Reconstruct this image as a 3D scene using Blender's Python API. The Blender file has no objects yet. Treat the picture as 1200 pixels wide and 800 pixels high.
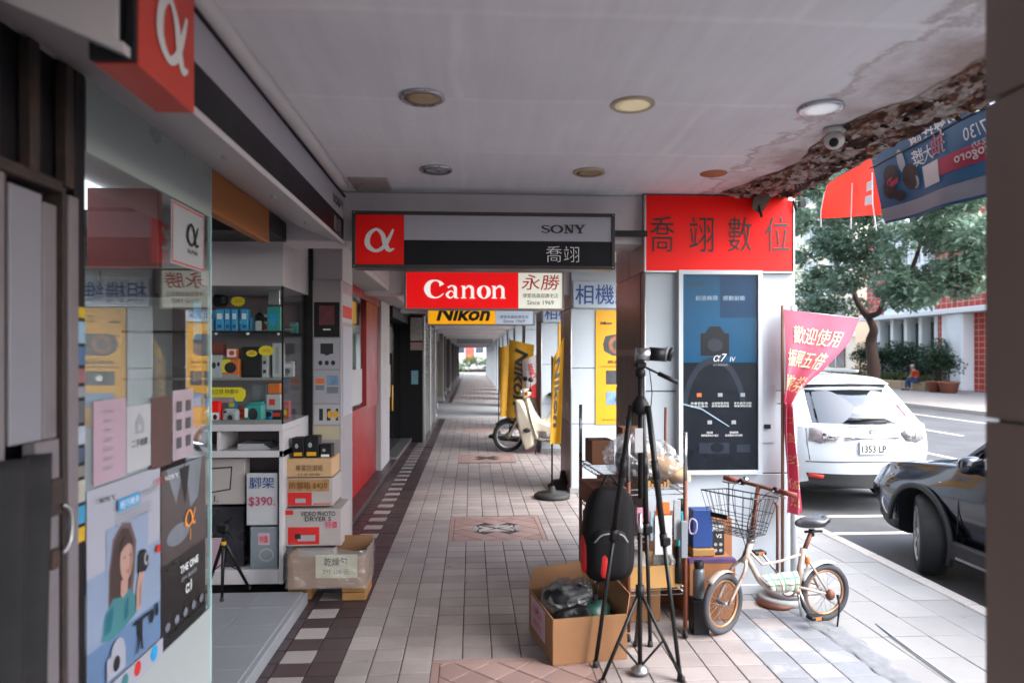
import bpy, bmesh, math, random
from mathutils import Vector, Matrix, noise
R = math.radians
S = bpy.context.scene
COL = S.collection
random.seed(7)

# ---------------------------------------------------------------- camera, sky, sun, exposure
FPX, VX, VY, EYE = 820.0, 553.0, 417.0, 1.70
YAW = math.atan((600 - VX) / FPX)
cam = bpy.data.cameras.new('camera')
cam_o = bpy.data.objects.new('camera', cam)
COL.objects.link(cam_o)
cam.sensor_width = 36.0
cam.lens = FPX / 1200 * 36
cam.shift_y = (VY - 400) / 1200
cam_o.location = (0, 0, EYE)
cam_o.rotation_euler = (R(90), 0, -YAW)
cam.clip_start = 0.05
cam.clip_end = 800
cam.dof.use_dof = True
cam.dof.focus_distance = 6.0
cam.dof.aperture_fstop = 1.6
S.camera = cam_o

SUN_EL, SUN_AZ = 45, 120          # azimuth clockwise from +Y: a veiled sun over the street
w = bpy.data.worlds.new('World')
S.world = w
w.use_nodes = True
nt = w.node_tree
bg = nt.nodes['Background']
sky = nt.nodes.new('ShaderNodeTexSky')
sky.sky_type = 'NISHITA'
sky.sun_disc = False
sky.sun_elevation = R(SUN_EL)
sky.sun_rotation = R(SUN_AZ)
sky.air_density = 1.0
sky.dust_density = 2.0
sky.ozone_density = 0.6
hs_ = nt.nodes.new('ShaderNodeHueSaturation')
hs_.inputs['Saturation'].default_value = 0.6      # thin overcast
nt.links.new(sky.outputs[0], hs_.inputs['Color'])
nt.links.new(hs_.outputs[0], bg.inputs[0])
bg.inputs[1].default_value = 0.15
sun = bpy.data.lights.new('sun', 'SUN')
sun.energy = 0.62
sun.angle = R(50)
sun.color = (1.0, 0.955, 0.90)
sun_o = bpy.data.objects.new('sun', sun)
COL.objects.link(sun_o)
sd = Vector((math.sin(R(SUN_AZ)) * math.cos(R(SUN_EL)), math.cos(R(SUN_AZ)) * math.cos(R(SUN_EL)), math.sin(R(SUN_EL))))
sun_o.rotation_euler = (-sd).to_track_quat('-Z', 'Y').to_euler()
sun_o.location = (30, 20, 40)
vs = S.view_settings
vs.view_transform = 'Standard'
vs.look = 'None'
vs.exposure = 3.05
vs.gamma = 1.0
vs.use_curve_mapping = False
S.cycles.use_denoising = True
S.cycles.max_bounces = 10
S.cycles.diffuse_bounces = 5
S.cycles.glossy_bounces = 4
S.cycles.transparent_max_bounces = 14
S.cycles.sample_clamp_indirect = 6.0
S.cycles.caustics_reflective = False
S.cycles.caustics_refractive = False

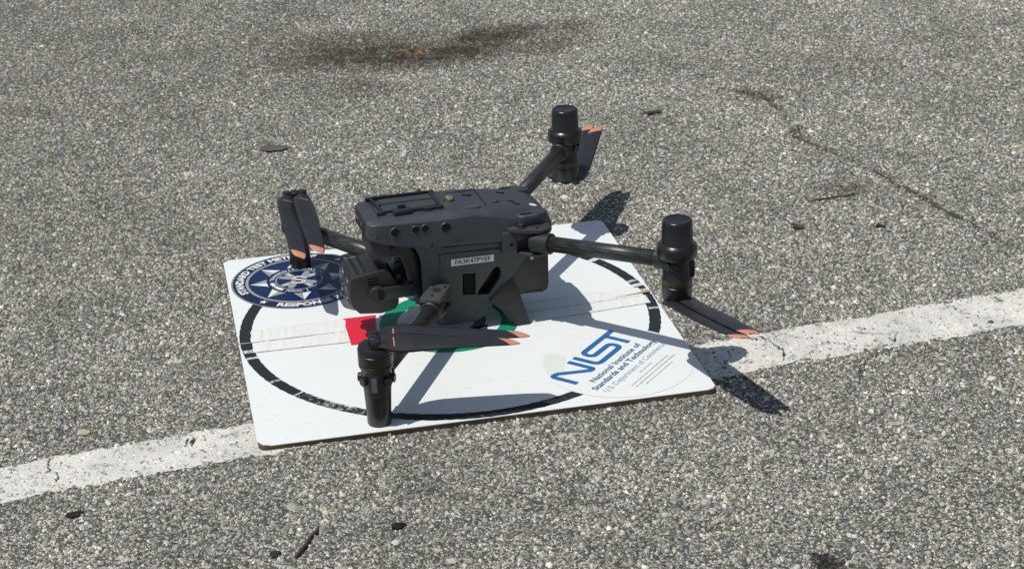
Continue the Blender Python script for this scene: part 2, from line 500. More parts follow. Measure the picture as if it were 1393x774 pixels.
■ ■ ■ ■ ■
* _What you should do_: Retype the whole listing exactly and leave the pictures out.

* _Written solution_:
Reconstruct this image as a 3D scene using Blender's Python API. The Blender file has no objects yet. Treat the picture as 1200 pixels wide and 800 pixels high.
import bpy, bmesh, math, random
from mathutils import Vector, Matrix, noise
R = math.radians
S = bpy.context.scene
COL = S.collection
random.seed(7)

# ---------------------------------------------------------------- camera, sky, sun, exposure
FPX, VX, VY, EYE = 820.0, 553.0, 417.0, 1.70
YAW = math.atan((600 - VX) / FPX)
cam = bpy.data.cameras.new('camera')
cam_o = bpy.data.objects.new('camera', cam)
COL.objects.link(cam_o)
cam.sensor_width = 36.0
cam.lens = FPX / 1200 * 36
cam.shift_y = (VY - 400) / 1200
cam_o.location = (0, 0, EYE)
cam_o.rotation_euler = (R(90), 0, -YAW)
cam.clip_start = 0.05
cam.clip_end = 800
cam.dof.use_dof = True
cam.dof.focus_distance = 6.0
cam.dof.aperture_fstop = 1.6
S.camera = cam_o

SUN_EL, SUN_AZ = 45, 120          # azimuth clockwise from +Y: a veiled sun over the street
w = bpy.data.worlds.new('World')
S.world = w
w.use_nodes = True
nt = w.node_tree
bg = nt.nodes['Background']
sky = nt.nodes.new('ShaderNodeTexSky')
sky.sky_type = 'NISHITA'
sky.sun_disc = False
sky.sun_elevation = R(SUN_EL)
sky.sun_rotation = R(SUN_AZ)
sky.air_density = 1.0
sky.dust_density = 2.0
sky.ozone_density = 0.6
hs_ = nt.nodes.new('ShaderNodeHueSaturation')
hs_.inputs['Saturation'].default_value = 0.6      # thin overcast
nt.links.new(sky.outputs[0], hs_.inputs['Color'])
nt.links.new(hs_.outputs[0], bg.inputs[0])
bg.inputs[1].default_value = 0.15
sun = bpy.data.lights.new('sun', 'SUN')
sun.energy = 0.62
sun.angle = R(50)
sun.color = (1.0, 0.955, 0.90)
sun_o = bpy.data.objects.new('sun', sun)
COL.objects.link(sun_o)
sd = Vector((math.sin(R(SUN_AZ)) * math.cos(R(SUN_EL)), math.cos(R(SUN_AZ)) * math.cos(R(SUN_EL)), math.sin(R(SUN_EL))))
sun_o.rotation_euler = (-sd).to_track_quat('-Z', 'Y').to_euler()
sun_o.location = (30, 20, 40)
vs = S.view_settings
vs.view_transform = 'Standard'
vs.look = 'None'
vs.exposure = 3.05
vs.gamma = 1.0
vs.use_curve_mapping = False
S.cycles.use_denoising = True
S.cycles.max_bounces = 10
S.cycles.diffuse_bounces = 5
S.cycles.glossy_bounces = 4
S.cycles.transparent_max_bounces = 14
S.cycles.sample_clamp_indirect = 6.0
S.cycles.caustics_reflective = False
S.cycles.caustics_refractive = False

Continue the Blender Python script for this scene: part 2, from line 500. More parts follow. Measure the picture as if it were 1393x774 pixels.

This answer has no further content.